Again, I realize many of my students work another job. So, I try to be flexible.  Thus, I have a late policy that is less than what most students expect.  I only grade down 2% a day for late papers. So, that means if you need an extra day to work on a paper you can take the extra time and you might only get a 94 instead of a 96.  However, I CANNOT GIVE FEEDBACK ON LATE PAPERS (capitals are not because I am shouting, but for emphasis 🙂

  • Please be aware that if homework is late without extenuating circumstances that I will not be able to give you feedback on your weekly homework. That is because of the extensive grading I do for all students. And, out of fairness I must give feedback to those that submitted their papers on time. However, if there’s extenuation circumstances I will definitely be glad to lower the penalty but I cannot guarantee you will get feedback.
  • And as mentioned above, fairness dictates a penalty of 2% per day, but I can reduce this for extenuating circumstances beyond your control. Please let me know when you submit it.
  • Also, this is very important. TELL ME HOW MANY DAYS LATE IT WAS (again, not shouting – just for emphasis), or I will just assume it was the full seven days. I trust you.

END-OF-WEEK PAPERS: Their Grading & Length
Most weeks an end-of-week paper will be due by Thursday 11:59pm. Like your discussions these end-of-week papers should cite relevant outside readings which support your observations. Similar to the discussion parameters, the graduate school student is expected to be skimming several outside books each week and bringing them to bear upon their weekly papers (with citations).  Also, don’t forget to bring into your papers relevant ideas from other course textbooks.  Therefore for B level work, the student should each week be utilizing and citing in their weekly papers, one to two textbooks and two to three outside references.  Remember however, this is for B level work.  A person seeking a higher grade would be expected to do better.  And, unless specified differently by your professor, your end-of-week papers should comply with APA formatting rules.
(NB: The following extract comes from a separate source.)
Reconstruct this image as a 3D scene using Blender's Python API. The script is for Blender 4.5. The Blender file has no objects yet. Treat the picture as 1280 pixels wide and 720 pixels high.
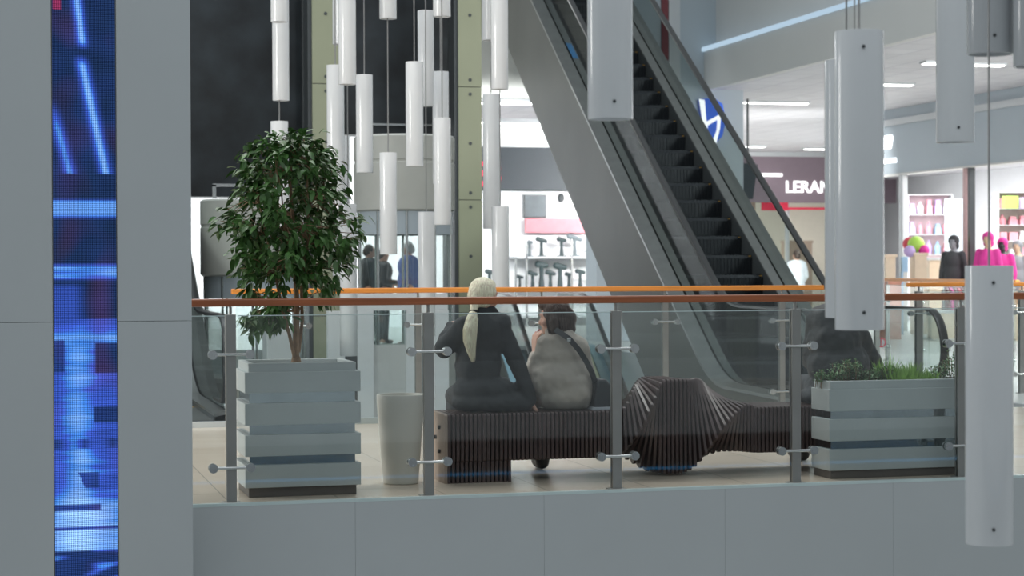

As you can see, the quantitative aspect of the paper is purposely left vague. That is because your task is to address each week’s paper with critical thinking, scholarly support and realistic application. For some this will be longer than others, depending upon the complexity of your organization. I know you may feel it is typical for a professor to say, “take as many pages as you need,” but what we are saying with this motto is that quality is more important than quantity. So, take the space needed to address each week’s paper fully without being verbose.

But though I want to stress quality, I will try and give you some guidance by giving you a page range of above average papers I have received. Not counting the title page, abstract, citation page or appendixes (which in APA-style do not count toward your point total) I have received above average papers that varied in length from two pages to 12 pages. My guess is that an average was about 4-6 pages.

So I hope that gives you come guidance without overly stressing the quantitative aspect of your papers. Remember, the keys are to use critical thinking mad scholarly research to craft effective plans for leading ministry today.

FINAL END-OF-COURSE PAPERS:
Because my students are usually in an accelerated degree program, final papers cannot be accepted after the final day of class. Please see my other postings on this and understand why my hands are tied by university and seminary policies.